Return only the lines starting at the line that contains "crown('crown', bl, N, card, cols, [1]*len(cols), r)" and ending with the final line of the listing; include both endpoints.
========
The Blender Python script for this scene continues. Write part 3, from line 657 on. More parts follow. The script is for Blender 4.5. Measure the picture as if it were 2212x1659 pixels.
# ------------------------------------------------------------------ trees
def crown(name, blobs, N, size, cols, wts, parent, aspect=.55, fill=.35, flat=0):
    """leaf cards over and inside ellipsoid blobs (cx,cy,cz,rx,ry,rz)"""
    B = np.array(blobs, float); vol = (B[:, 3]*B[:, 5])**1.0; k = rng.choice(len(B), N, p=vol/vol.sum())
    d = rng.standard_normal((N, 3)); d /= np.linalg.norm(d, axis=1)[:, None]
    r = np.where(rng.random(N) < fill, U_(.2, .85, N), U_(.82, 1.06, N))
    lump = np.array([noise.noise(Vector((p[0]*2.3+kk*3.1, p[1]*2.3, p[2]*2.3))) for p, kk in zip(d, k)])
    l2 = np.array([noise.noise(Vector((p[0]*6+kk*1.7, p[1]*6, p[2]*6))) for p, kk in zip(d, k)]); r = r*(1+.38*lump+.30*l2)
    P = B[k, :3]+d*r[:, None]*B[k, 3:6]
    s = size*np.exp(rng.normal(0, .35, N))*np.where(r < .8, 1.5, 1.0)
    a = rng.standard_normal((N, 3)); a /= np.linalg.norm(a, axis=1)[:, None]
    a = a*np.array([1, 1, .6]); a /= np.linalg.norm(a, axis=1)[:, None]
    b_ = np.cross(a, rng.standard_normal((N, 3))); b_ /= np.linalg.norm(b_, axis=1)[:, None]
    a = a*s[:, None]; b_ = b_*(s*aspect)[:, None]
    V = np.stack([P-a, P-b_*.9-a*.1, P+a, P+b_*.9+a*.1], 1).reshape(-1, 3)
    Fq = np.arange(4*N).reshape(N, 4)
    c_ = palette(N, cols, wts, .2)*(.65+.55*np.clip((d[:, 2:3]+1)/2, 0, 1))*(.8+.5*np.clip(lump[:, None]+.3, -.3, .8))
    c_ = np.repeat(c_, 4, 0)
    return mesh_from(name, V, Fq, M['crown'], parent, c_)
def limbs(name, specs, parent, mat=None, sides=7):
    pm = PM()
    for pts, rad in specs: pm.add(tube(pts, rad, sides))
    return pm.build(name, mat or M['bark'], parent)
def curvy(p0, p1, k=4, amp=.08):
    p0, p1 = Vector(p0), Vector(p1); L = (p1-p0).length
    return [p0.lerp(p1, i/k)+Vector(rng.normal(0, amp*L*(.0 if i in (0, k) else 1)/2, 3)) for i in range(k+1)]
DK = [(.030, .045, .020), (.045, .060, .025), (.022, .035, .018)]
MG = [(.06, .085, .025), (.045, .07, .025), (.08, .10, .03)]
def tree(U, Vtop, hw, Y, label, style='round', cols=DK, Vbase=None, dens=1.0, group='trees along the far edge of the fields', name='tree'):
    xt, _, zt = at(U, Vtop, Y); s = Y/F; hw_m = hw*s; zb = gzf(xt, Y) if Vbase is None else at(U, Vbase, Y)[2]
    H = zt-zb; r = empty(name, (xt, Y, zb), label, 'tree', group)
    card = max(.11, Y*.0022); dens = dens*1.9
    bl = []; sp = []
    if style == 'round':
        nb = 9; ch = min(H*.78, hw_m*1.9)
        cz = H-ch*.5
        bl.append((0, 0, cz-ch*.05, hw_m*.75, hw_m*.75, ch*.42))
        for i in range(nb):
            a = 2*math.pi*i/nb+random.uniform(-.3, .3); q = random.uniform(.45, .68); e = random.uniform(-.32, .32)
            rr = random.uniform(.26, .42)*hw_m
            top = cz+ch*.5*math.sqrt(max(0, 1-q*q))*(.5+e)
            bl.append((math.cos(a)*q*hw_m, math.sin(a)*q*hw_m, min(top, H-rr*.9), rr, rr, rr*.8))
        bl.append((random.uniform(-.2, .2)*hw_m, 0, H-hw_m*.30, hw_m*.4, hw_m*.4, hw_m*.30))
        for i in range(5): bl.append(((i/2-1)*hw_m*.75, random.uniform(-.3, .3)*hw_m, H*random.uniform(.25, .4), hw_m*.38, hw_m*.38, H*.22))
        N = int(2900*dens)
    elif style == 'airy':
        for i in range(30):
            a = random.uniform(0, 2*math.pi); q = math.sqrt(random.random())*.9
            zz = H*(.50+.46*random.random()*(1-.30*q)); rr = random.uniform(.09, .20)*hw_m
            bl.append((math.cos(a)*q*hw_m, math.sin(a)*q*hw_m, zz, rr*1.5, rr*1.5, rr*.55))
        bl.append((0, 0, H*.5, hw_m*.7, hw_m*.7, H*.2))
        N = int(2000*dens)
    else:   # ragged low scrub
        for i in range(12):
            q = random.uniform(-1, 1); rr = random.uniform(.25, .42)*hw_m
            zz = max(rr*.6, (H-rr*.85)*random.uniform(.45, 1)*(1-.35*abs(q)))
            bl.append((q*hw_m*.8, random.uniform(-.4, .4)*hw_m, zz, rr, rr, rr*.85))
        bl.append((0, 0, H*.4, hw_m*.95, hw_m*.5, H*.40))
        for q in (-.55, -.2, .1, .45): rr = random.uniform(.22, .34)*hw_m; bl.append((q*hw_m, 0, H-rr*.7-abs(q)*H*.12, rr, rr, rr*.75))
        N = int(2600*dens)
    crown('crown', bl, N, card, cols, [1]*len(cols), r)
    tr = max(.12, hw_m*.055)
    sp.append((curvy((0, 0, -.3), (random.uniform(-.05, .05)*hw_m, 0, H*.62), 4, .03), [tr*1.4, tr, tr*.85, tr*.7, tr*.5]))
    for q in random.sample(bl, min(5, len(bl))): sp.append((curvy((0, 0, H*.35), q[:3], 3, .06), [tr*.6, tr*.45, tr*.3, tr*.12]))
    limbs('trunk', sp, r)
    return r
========
* **Reply**:
    crown('crown', bl, N, card, cols, [1]*len(cols), r)
    tr = max(.12, hw_m*.055)
    sp.append((curvy((0, 0, -.3), (random.uniform(-.05, .05)*hw_m, 0, H*.62), 4, .03), [tr*1.4, tr, tr*.85, tr*.7, tr*.5]))
    for q in random.sample(bl, min(5, len(bl))): sp.append((curvy((0, 0, H*.35), q[:3], 3, .06), [tr*.6, tr*.45, tr*.3, tr*.12]))
    limbs('trunk', sp, r)
    return r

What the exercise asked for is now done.